Hasta el momento, en fin, las cosas no lucen nada bien para Putin, quien quizás no sufra propiamente una derrota militar (la superioridad de fuerzas es abismal) pero si un fuerte estrangulamiento que lo vaya desgastando progresivamente, hasta llevarlo a una retirada forzosa o a buscar una salida diplomática, que significaría seguramente, en cualquiera de los casos, su salida del poder.
No obstante, nadie puede cantar victoria todavía. Aunque lleva plomo en las alas, él tiene aún varios factores a su favor, empezando por su férreo dominio interno, alcanzado después de anular, eliminar o controlar a principales líderes y partidos opositores. Luego, él se ha convertido en un experto en lidiar con las sanciones y uno de los rasgos de su Estado mafioso es, precisamente, los grandes ingresos que obtiene con la economía de ilícitos (aunque parece claro que poco o nada puede hacer frente a la anulación de la mayor parte de sus reservas en divisas y en oro).

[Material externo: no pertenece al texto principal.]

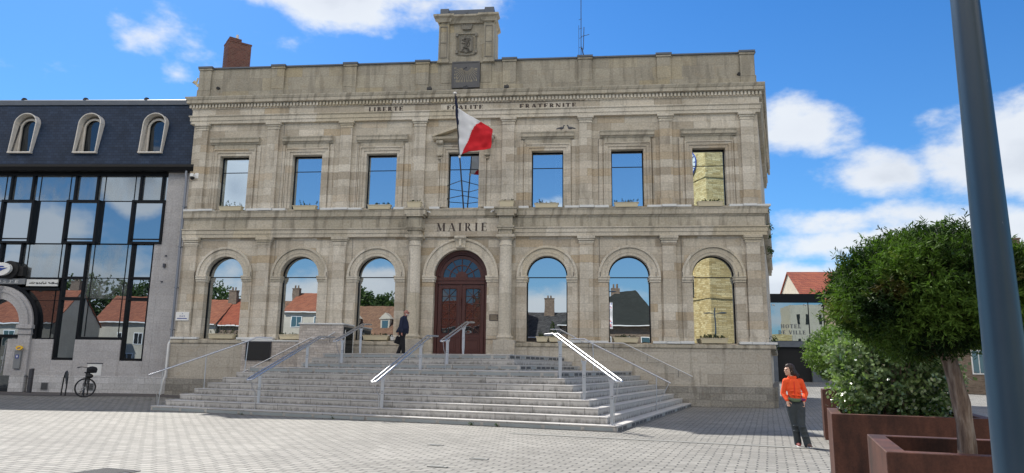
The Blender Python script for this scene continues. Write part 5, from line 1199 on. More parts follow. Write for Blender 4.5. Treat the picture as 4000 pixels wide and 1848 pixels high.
m = MB(); m.ell((-.46, -.10, .78), (.11, .13, .09)); m.tube([(-.42, -.1, .9), (-.45, -.1, .8)], .02, 6); m.build('helmet', 'black_rubber', BI, smooth=True)
m = MB(); m.box(.30, .75, -.07, .07, .70, .715); m.tube([(.68, .06, .7), (.52, .06, .35)], .006, 5); m.tube([(.68, -.06, .7), (.52, -.06, .35)], .006, 5); m.build('rear_rack', 'black_metal', BI)
m = MB(); m.tube([(.10, .0, .30), (.16, .10, .30), (.22, .11, .18)], .01, 6); m.box(.17, .27, .08, .16, .165, .185); m.tube([(.10, 0, .30), (.04, -.10, .30), (-.02, -.11, .42)], .01, 6); m.box(-.07, .03, -.16, -.08, .41, .43); m.build('pedals', 'dark_steel', BI)
m = MB(); m.tube([(.20, .02, .28), (.30, .20, .0)], .009, 5); m.build('kickstand', 'dark_steel', BI)

# ------------------------------------------------------------------ link building, tile-roof house and brick houses to the right
LK = thing('glazed_annexe', (18.4, 24, .6), 0, 'black-framed glass annexe lettered HOTEL DE VILLE above a dark door', 'annexe')
def lk(mb): mb.v = [(x-18.4, y-24, z-.6) for x, y, z in mb.v]; return mb
lk(MB().box(16.0, 22.5, 23.9, 30, 6.28, 6.9)).build('fascia', 'black_frame', LK, bevel=.01)
lk(MB().box(16.0, 22.4, 24.1, 30, 3.08, 3.50)).build('floor_beam', 'lead', LK)
lk(MB().box(16.0, 19.0, 24.05, 30, .3, 3.08).box(21.35, 22.4, 24.05, 30, .3, 3.08)).build('pier', 'lead', LK)
lk(MB().box(19.0, 21.35, 24.3, 24.4, .3, 3.08)).build('garage_door', 'room_dark', LK)
lk(MB().box(16.0, 18.55, 24.05, 24.6, 3.5, 6.28)).build('end_wall', 'plaster', LK)
lk(MB().box(18.62, 21.30, 24.06, 24.075, 3.52, 6.26)).build('pane', 'link_glass', LK); lk(MB().box(21.36, 22.38, 24.06, 24.075, 3.52, 6.26)).build('pane', 'link_glass', LK)
lk(MB().box(22.38, 22.395, 24.07, 29.9, 3.52, 6.26)).build('pane', 'dark_glass', LK)
lk(MB().box(16.1, 22.3, 24.6, 24.65, 3.5, 6.28)).build('dark_interior', 'room_dark', LK)
lk(MB().box(18.55, 18.62, 24.0, 24.2, 3.5, 6.28).box(21.30, 21.36, 24.04, 24.2, 3.5, 6.28).box(22.36, 22.42, 24.0, 24.12, 3.5, 6.28)).each('mullion', 'black_frame', LK)
m = MB(); text(m, 'HOTEL', 19.35, 20.75, 4.42, 4.70, 24.02, .01, True, .2, .07, .2); text(m, 'DE VILLE', 19.15, 21.05, 3.98, 4.26, 24.02, .01, True, .2, .07, .2); lk(m).build('lettering', 'ghost_letter', LK, fix=False)
m = MB()
for x in (18.9, 21.1, 22.2): m.tube([(x-.1, 24.0, 6.05), (x+.1, 24.0, 6.15)], .02, 6); m.tube([(x-.1, 24.0, 6.15), (x+.1, 24.0, 6.05)], .02, 6)
lk(m).build('glass_clamp', 'stainless', LK)

def gable_house(name, x0, x1, y0, y1, ze, zr, wall, roof, label, ridge='x', group=None, wins=(), chim=(), over=.25, face=1, z0=0):
    T = thing(name, ((x0+x1)/2, (y0+y1)/2, z0), 0, label, 'house', group); ox, oy, oz = (x0+x1)/2, (y0+y1)/2, z0
    def L(mb): mb.v = [(x-ox, y-oy, z-oz) for x, y, z in mb.v]; return mb
    w = MB(); w.box(x0, x1, y0, y1, z0, ze)
    if ridge == 'x':
        ym = (y0+y1)/2; t = .14
        for x in (x0, x1-.3): w.profile_x([(y0, ze), (y1, ze), (ym, zr)], x, x+.3)
        r = MB(); s = (zr-ze)/(ym-y0)
        r.profile_x([(y0-over, ze-over*s), (ym, zr), (y1+over, ze-over*s), (y1+over, ze-over*s+t), (ym, zr+t), (y0-over, ze-over*s+t)], x0-.12, x1+.12)
    else:
        xm = (x0+x1)/2; t = .14; s = (zr-ze)/(xm-x0)
        w.slab([(x0, ze), (x1, ze), (xm, zr)], y0, y0+.3); w.slab([(x0, ze), (x1, ze), (xm, zr)], y1-.3, y1)
        r = MB(); r.slab([(x0-over, ze-over*s), (xm, zr), (x1+over, ze-over*s), (x1+over, ze-over*s+t), (xm, zr+t), (x0-over, ze-over*s+t)], y0-.12, y1+.12)
    L(w).build('wall', wall, T); ro = L(r).build('roof', roof, T)
    yf = y1 if face > 0 else y0; s = 1 if face > 0 else -1
    def ybox(a, b): return (min(yf+s*a, yf+s*b), max(yf+s*a, yf+s*b))
    for (wx, wz, ww, wh) in wins:
        a, b = ybox(-.02, .05); q = MB().box(wx-ww/2-.08, wx+ww/2+.08, a, b, wz-.08, wz+wh+.08); wo = L(q).build('window', 'white_paint', T)
        a, b = ybox(.05, .06); L(MB().box(wx-ww/2, wx-.03, a, b, wz, wz+wh).box(wx+.03, wx+ww/2, a, b, wz, wz+wh)).build('pane', 'small_pane', wo)
    for (cx, cy, cw, z1) in chim: co = L(MB().box(cx-cw/2, cx+cw/2, cy-.35, cy+.35, ze, z1).box(cx-cw/2-.05, cx+cw/2+.05, cy-.4, cy+.4, z1, z1+.1).lathe([(.12, 0), (.1, .4)], (cx-.2, cy, z1+.1), 8).lathe([(.12, 0), (.1, .4)], (cx+.2, cy, z1+.1), 8)).build('chimney', 'brown_brick', ro)
    if ridge == 'x' and over > .2:
        a, b = ybox(over-.02, over+.12); L(MB().box(x0, x1, a, b, ze-over*(zr-ze)/((y1-y0)/2)-.05, ze-over*(zr-ze)/((y1-y0)/2)+.08)).build('gutter', 'white_paint', ro)
    return T
gable_house('tiled_house', 25.4, 46, 38, 48.0, 7.6, 10.9, 'pale_render', 'russet_tile', 'house with a long russet tiled roof behind the glass annexe', 'x', None, [(26.3, 5.0, 1.0, 1.5), (29, 5.0, 1.0, 1.5)], (), .3, -1)
gable_house('brick_house', 28.6, 45, 22.5, 32, 6.5, 9.5, 'brown_brick', 'russet_tile', 'brown brick house behind the trees at the right edge', 'x', None, [(29.8, 1.4, .8, 1.5), (31.8, 1.4, .8, 1.5), (34.3, 1.4, .8, 1.5), (36.6, 1.4, .8, 1.5), (30.8, 4.2, .8, 1.4), (34.2, 4.2, .8, 1.4)], [(35.6, 24.5, 1.4, 10.9)], .3, -1)

# ------------------------------------------------------------------ what stands behind the photographer and shows in the glass
def octo(cx, cy, r, a0=0): return [(cx+r*math.cos(a0+math.pi/4*k+math.pi/8), cy+r*math.sin(a0+math.pi/4*k+math.pi/8)) for k in range(8)]
CTW = thing('church_tower', (20.6, -47.2, 0), 0, 'tall square yellow brick church tower with a clock, mirrored in the right windows', 'church tower')
rT = 5.2; a0 = math.atan2(2.75, -2.4)-math.pi/8-math.pi/4*0
def ocs(mb, z0, z1, r): return mb.prism(octo(0, 0, r, a0-math.pi/8*0), z0, z1)
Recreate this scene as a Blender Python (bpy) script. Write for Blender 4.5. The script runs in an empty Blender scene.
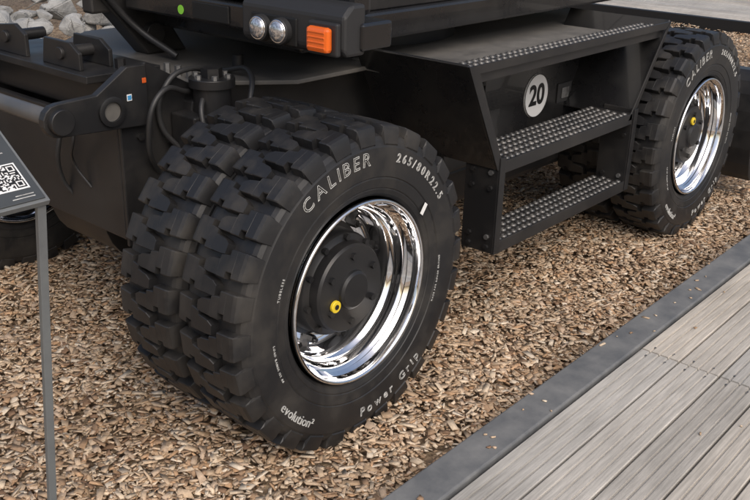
import bpy, bmesh, math, random
import numpy as np
from mathutils import Vector, Matrix
random.seed(7); rng=np.random.default_rng(11)
S=bpy.context.scene; C=S.collection
S.view_settings.view_transform='Standard'; S.view_settings.look='None'; S.view_settings.exposure=0

# ------------------------------------------------------------ materials
def mat(name,col,rough=.5,metal=0.0,noise=None,bump=None,spec=.5,coat=0):
    m=bpy.data.materials.new(name); m.use_nodes=True; nt=m.node_tree; N=nt.nodes; L=nt.links
    b=N['Principled BSDF']; b.inputs['Base Color'].default_value=(*col,1); b.inputs['Roughness'].default_value=rough
    b.inputs['Metallic'].default_value=metal; b.inputs['Specular IOR Level'].default_value=spec
    b.inputs['Coat Weight'].default_value=coat
    tc=N.new('ShaderNodeTexCoord')
    if noise:  # (scale, colour2, lo, hi, roughness2)
        sc,c2,lo,hi,r2=noise
        n=N.new('ShaderNodeTexNoise'); n.inputs['Scale'].default_value=sc; n.inputs['Detail'].default_value=8; n.inputs['Roughness'].default_value=.65
        L.new(tc.outputs['Object'],n.inputs['Vector'])
        r=N.new('ShaderNodeMapRange'); r.inputs['From Min'].default_value=lo; r.inputs['From Max'].default_value=hi
        L.new(n.outputs['Fac'],r.inputs['Value'])
        mx=N.new('ShaderNodeMix'); mx.data_type='RGBA'; mx.inputs['A'].default_value=(*col,1); mx.inputs['B'].default_value=(*c2,1)
        L.new(r.outputs['Result'],mx.inputs['Factor']); L.new(mx.outputs['Result'],b.inputs['Base Color'])
        r3=N.new('ShaderNodeMapRange'); r3.inputs['To Min'].default_value=rough; r3.inputs['To Max'].default_value=r2
        L.new(r.outputs['Result'],r3.inputs['Value']); L.new(r3.outputs['Result'],b.inputs['Roughness'])
    if bump:
        sc,st,dist=bump
        n=N.new('ShaderNodeTexNoise'); n.inputs['Scale'].default_value=sc; n.inputs['Detail'].default_value=5
        L.new(tc.outputs['Object'],n.inputs['Vector'])
        bp=N.new('ShaderNodeBump'); bp.inputs['Strength'].default_value=st; bp.inputs['Distance'].default_value=dist
        L.new(n.outputs['Fac'],bp.inputs['Height']); L.new(bp.outputs['Normal'],b.inputs['Normal'])
    return m
M_black=mat('black_paint',(.012,.012,.013),.40,0,(3.5,(.034,.031,.028),.45,.78,.60),(60,.05,.002))
M_gloss=mat('black_gloss_paint',(.011,.011,.012),.27,0,(4,(.026,.025,.023),.45,.8,.45),coat=.3)
M_deckmetal=mat('dusty_sky_grey_plate',(.060,.058,.056),.5,0,(5,(.13,.122,.11),.35,.7,.7),(40,.08,.002))  # sky reflection painted into the grey base; lighter noise patches are dust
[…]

Por otra parte, él tratará de convencer a China de que le tienda la mano de diversas formas, y aunque es difícil saber qué pasará en este sentido, la lógica indica que China lo auxiliará, pues es un aliado, en fin de cuentas, en el proyecto de Xi Jinping de disputar la hegemonía a Estados Unidos en el ordenamiento mundial; aunque el gigante asiático tendrá que evaluar los costos de apoyar una acción que contraviene totalmente su postura de defensa de la soberanía y la autodeterminación de los pueblos (la informaciones de última hora revelan que Estados Unidos ya detectó el auxilio chino).
El líder ruso, finalmente, -y esta es la parte más preocupante de todo- tendrá siempre la opción de intentar escalar el conflicto internacionalmente, involucrando a terceros países -europeos o fuera de Europa- solo con el objetivo producir una situación eventualmente catastrófica, que obligue -posiblemente- a un acuerdo que evite una derrota contundente y su salida del poder. En este sentido quizás apunte su decisión, apenas a una semana de comenzada la invasión, de alertar al Ejército en cuanto a las armas nucleares. A este respecto -sobra decirlo- Estados Unidos y la UE deberán en adelante saber equilibrar sabiamente la firmeza en sus objetivos y la prudencia diplomática.